After the election there was a new bunch of councillors to deal with. But councillors have surgeries where they sit around in a library for an hour hoping someone turns up. If someone does it’s usually somebody moaning about life. They’re usually very happy to have someone turn up who had a helpful and realistic idea. Except for some reason the councillors with the weird title of “canal champion”. Tim McKey is in the election leaflet above and when I went to see him he kept saying I should go back to my local councillor, but I’m sure Scottish Canals don’t have to go to their local councillor. I went to see Gordon Munro who got the title after the election but he had a ward in Leith many miles away from the canal and only said he “believed he had that remit” which seems like a failed setup by someone.
However Andrew Burns is my local councillor and also leader of the council. He did organise a meeting with the relevant civil servants from sports and the education department who owned the land. At the meeting the education dept said they were going to build part of the school on the land and were puzzled why we thought we could use it. They said there might be scope to get the building designed with a canoe club in it if we paid millions of pounds for the privilege. There was no consideration that the school, despite being 1.5 hectares under the regulation size and wouldn’t have enough space for decent sports facilities would want to use the obvious facility on their doorstep, the canal. Lesson being: politicians talk the talk but for results get to the civil servants fast to work out what’s really going on. So the end of that idea. Or was it?

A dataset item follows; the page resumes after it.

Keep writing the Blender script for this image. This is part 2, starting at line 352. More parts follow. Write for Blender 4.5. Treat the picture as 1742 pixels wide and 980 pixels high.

By 2013 there was a meeting set up called the Canal Sounding Board to discuss plans for the old brewery site at Fountainbridge which had land-owners, Scottish Canals, the local community group Fountainbridge Canalside Initiative, politicians and civil servants there. The plans for the school had changed and the plot was no longer going to be used for a school building. Could Forth get a building on there instead? I sounded out some councillors and it seemed a possibility with initial plans for the school now showing a pavilion building on the land I had in mind. Some queried where the money would come from and I said I hadn’t thought about it since I didn’t even know if the idea was at all possible but we had a track record of getting grants. There was a consultation on plans for the school and parents who were in the club pointed out that using the canal as a sports facility seemed the obvious thing to do on a site short of sports facilities. At the next sounding board meeting the plans for the school were revealed. They included an enlarged playground with a garden area in it. To compensate the proposed pavilion building in the public park was taken away. The desire to support canoeing at the school was not relevant as it wasn’t on the syllabus said the plan.
Which brought an end to the idea. It wasn’t a perfect idea anyway, the canal there is too narrow (although it also narrows on our current site) and it’s on the other side so the towpath would be in the way. And it would have been a lot of work to fundraise and build the building so I wasn’t interested unless all the pieces fell into place. Here it was just ignored by the people who could have made it happen, the education department. It’s a small site and they have lots of competing demands just to get the school built but it’s a shame the government’s desire for active schools is ignored here.
And the current boathouse? A wall fell down elsewhere in Edinburgh killing someone and suddenly Scottish Canals remembered the one they had neglected to have fixed for a decade and their lawyers sent us a letter to leave the building. That’s a story for another day…
The new Park, no space for a boathouse but somehow an outdoor gym came on the plans, why do civil servants come up with random ideas and not listen to the ones people want?